**Written problem:** Restate the entire listing word for word.

[start]

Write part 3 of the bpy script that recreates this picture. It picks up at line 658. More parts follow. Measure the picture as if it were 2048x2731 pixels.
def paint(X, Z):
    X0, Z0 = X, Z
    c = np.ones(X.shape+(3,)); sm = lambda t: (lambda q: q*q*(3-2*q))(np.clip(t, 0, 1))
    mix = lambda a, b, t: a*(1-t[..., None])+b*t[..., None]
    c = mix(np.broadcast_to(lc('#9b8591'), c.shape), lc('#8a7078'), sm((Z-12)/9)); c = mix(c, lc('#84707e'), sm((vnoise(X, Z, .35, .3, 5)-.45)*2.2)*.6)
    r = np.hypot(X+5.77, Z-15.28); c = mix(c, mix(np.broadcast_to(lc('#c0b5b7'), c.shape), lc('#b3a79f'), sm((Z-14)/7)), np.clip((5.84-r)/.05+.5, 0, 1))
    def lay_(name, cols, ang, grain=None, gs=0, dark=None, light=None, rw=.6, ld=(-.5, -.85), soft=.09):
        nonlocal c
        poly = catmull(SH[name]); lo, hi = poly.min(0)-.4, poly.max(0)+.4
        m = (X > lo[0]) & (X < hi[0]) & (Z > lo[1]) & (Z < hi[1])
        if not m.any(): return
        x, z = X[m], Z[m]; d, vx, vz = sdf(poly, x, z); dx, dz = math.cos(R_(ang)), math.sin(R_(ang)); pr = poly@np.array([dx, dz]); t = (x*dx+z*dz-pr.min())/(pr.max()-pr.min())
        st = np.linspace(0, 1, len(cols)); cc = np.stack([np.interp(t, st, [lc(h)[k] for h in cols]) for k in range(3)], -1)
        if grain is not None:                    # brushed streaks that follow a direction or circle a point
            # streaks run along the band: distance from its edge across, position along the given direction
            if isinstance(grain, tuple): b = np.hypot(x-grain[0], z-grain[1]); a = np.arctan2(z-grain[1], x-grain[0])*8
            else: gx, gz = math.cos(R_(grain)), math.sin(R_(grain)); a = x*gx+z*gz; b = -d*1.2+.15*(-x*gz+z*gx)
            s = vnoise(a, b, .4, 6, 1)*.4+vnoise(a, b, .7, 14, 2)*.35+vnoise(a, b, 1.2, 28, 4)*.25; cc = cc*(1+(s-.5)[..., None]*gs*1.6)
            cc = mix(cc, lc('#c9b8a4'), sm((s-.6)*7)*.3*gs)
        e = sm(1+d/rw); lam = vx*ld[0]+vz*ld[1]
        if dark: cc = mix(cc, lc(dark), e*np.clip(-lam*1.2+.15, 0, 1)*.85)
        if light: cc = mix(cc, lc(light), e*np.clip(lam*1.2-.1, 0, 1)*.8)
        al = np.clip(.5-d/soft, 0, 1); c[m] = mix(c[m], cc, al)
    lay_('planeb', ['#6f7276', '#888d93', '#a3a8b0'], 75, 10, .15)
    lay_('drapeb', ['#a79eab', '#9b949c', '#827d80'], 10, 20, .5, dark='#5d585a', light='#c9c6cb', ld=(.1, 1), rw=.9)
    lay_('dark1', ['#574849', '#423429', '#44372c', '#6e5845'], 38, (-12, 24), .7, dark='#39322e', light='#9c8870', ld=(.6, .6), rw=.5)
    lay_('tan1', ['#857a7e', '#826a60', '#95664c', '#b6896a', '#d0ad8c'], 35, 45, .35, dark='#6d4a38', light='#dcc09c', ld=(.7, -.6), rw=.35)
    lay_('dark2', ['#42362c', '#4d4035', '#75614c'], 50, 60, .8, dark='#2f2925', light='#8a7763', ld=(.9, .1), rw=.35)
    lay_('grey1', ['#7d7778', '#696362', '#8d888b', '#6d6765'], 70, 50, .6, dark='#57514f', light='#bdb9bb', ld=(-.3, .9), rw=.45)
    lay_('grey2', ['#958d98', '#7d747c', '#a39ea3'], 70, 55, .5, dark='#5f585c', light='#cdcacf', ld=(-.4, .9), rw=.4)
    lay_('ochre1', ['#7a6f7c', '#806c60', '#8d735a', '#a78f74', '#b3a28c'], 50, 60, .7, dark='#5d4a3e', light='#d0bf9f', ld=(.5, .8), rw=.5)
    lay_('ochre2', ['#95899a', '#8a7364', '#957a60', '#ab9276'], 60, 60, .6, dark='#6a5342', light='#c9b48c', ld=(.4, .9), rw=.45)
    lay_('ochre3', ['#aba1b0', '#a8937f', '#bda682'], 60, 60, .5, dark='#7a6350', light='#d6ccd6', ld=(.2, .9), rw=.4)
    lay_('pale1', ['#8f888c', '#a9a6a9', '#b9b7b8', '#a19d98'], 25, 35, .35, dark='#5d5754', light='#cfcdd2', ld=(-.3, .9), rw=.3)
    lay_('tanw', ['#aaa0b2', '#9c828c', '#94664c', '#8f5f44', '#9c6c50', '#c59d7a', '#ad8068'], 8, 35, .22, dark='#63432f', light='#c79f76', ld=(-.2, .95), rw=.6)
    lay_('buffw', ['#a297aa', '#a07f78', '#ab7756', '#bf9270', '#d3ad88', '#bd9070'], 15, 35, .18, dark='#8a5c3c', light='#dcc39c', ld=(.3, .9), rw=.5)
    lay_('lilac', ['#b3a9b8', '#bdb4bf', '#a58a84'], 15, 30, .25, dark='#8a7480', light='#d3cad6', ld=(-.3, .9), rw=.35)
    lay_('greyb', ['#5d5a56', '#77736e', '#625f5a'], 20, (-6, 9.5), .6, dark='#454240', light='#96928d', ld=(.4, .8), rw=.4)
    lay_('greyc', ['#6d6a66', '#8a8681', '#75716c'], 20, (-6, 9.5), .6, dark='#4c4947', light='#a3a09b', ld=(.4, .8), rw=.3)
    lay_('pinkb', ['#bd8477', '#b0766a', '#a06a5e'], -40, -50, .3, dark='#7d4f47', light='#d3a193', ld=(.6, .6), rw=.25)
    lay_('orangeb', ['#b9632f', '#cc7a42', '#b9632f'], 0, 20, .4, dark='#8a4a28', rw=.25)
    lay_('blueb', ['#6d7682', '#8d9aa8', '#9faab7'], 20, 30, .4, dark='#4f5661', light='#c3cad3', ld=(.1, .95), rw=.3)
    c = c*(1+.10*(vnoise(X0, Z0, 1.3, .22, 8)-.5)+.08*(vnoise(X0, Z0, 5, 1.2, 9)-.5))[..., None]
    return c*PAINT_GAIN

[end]

**Full response:**
Write part 3 of the bpy script that recreates this picture. It picks up at line 658. More parts follow. Measure the picture as if it were 2048x2731 pixels.
def paint(X, Z):
    X0, Z0 = X, Z
    c = np.ones(X.shape+(3,)); sm = lambda t: (lambda q: q*q*(3-2*q))(np.clip(t, 0, 1))
    mix = lambda a, b, t: a*(1-t[..., None])+b*t[..., None]
    c = mix(np.broadcast_to(lc('#9b8591'), c.shape), lc('#8a7078'), sm((Z-12)/9)); c = mix(c, lc('#84707e'), sm((vnoise(X, Z, .35, .3, 5)-.45)*2.2)*.6)
    r = np.hypot(X+5.77, Z-15.28); c = mix(c, mix(np.broadcast_to(lc('#c0b5b7'), c.shape), lc('#b3a79f'), sm((Z-14)/7)), np.clip((5.84-r)/.05+.5, 0, 1))
    def lay_(name, cols, ang, grain=None, gs=0, dark=None, light=None, rw=.6, ld=(-.5, -.85), soft=.09):
        nonlocal c
        poly = catmull(SH[name]); lo, hi = poly.min(0)-.4, poly.max(0)+.4
        m = (X > lo[0]) & (X < hi[0]) & (Z > lo[1]) & (Z < hi[1])
        if not m.any(): return
        x, z = X[m], Z[m]; d, vx, vz = sdf(poly, x, z); dx, dz = math.cos(R_(ang)), math.sin(R_(ang)); pr = poly@np.array([dx, dz]); t = (x*dx+z*dz-pr.min())/(pr.max()-pr.min())
        st = np.linspace(0, 1, len(cols)); cc = np.stack([np.interp(t, st, [lc(h)[k] for h in cols]) for k in range(3)], -1)
        if grain is not None:                    # brushed streaks that follow a direction or circle a point
            # streaks run along the band: distance from its edge across, position along the given direction
            if isinstance(grain, tuple): b = np.hypot(x-grain[0], z-grain[1]); a = np.arctan2(z-grain[1], x-grain[0])*8
            else: gx, gz = math.cos(R_(grain)), math.sin(R_(grain)); a = x*gx+z*gz; b = -d*1.2+.15*(-x*gz+z*gx)
            s = vnoise(a, b, .4, 6, 1)*.4+vnoise(a, b, .7, 14, 2)*.35+vnoise(a, b, 1.2, 28, 4)*.25; cc = cc*(1+(s-.5)[..., None]*gs*1.6)
            cc = mix(cc, lc('#c9b8a4'), sm((s-.6)*7)*.3*gs)
        e = sm(1+d/rw); lam = vx*ld[0]+vz*ld[1]
        if dark: cc = mix(cc, lc(dark), e*np.clip(-lam*1.2+.15, 0, 1)*.85)
        if light: cc = mix(cc, lc(light), e*np.clip(lam*1.2-.1, 0, 1)*.8)
        al = np.clip(.5-d/soft, 0, 1); c[m] = mix(c[m], cc, al)
    lay_('planeb', ['#6f7276', '#888d93', '#a3a8b0'], 75, 10, .15)
    lay_('drapeb', ['#a79eab', '#9b949c', '#827d80'], 10, 20, .5, dark='#5d585a', light='#c9c6cb', ld=(.1, 1), rw=.9)
    lay_('dark1', ['#574849', '#423429', '#44372c', '#6e5845'], 38, (-12, 24), .7, dark='#39322e', light='#9c8870', ld=(.6, .6), rw=.5)
    lay_('tan1', ['#857a7e', '#826a60', '#95664c', '#b6896a', '#d0ad8c'], 35, 45, .35, dark='#6d4a38', light='#dcc09c', ld=(.7, -.6), rw=.35)
    lay_('dark2', ['#42362c', '#4d4035', '#75614c'], 50, 60, .8, dark='#2f2925', light='#8a7763', ld=(.9, .1), rw=.35)
    lay_('grey1', ['#7d7778', '#696362', '#8d888b', '#6d6765'], 70, 50, .6, dark='#57514f', light='#bdb9bb', ld=(-.3, .9), rw=.45)
    lay_('grey2', ['#958d98', '#7d747c', '#a39ea3'], 70, 55, .5, dark='#5f585c', light='#cdcacf', ld=(-.4, .9), rw=.4)
    lay_('ochre1', ['#7a6f7c', '#806c60', '#8d735a', '#a78f74', '#b3a28c'], 50, 60, .7, dark='#5d4a3e', light='#d0bf9f', ld=(.5, .8), rw=.5)
    lay_('ochre2', ['#95899a', '#8a7364', '#957a60', '#ab9276'], 60, 60, .6, dark='#6a5342', light='#c9b48c', ld=(.4, .9), rw=.45)
    lay_('ochre3', ['#aba1b0', '#a8937f', '#bda682'], 60, 60, .5, dark='#7a6350', light='#d6ccd6', ld=(.2, .9), rw=.4)
    lay_('pale1', ['#8f888c', '#a9a6a9', '#b9b7b8', '#a19d98'], 25, 35, .35, dark='#5d5754', light='#cfcdd2', ld=(-.3, .9), rw=.3)
    lay_('tanw', ['#aaa0b2', '#9c828c', '#94664c', '#8f5f44', '#9c6c50', '#c59d7a', '#ad8068'], 8, 35, .22, dark='#63432f', light='#c79f76', ld=(-.2, .95), rw=.6)
    lay_('buffw', ['#a297aa', '#a07f78', '#ab7756', '#bf9270', '#d3ad88', '#bd9070'], 15, 35, .18, dark='#8a5c3c', light='#dcc39c', ld=(.3, .9), rw=.5)
    lay_('lilac', ['#b3a9b8', '#bdb4bf', '#a58a84'], 15, 30, .25, dark='#8a7480', light='#d3cad6', ld=(-.3, .9), rw=.35)
    lay_('greyb', ['#5d5a56', '#77736e', '#625f5a'], 20, (-6, 9.5), .6, dark='#454240', light='#96928d', ld=(.4, .8), rw=.4)
    lay_('greyc', ['#6d6a66', '#8a8681', '#75716c'], 20, (-6, 9.5), .6, dark='#4c4947', light='#a3a09b', ld=(.4, .8), rw=.3)
    lay_('pinkb', ['#bd8477', '#b0766a', '#a06a5e'], -40, -50, .3, dark='#7d4f47', light='#d3a193', ld=(.6, .6), rw=.25)
    lay_('orangeb', ['#b9632f', '#cc7a42', '#b9632f'], 0, 20, .4, dark='#8a4a28', rw=.25)
    lay_('blueb', ['#6d7682', '#8d9aa8', '#9faab7'], 20, 30, .4, dark='#4f5661', light='#c3cad3', ld=(.1, .95), rw=.3)
    c = c*(1+.10*(vnoise(X0, Z0, 1.3, .22, 8)-.5)+.08*(vnoise(X0, Z0, 5, 1.2, 9)-.5))[..., None]
    return c*PAINT_GAIN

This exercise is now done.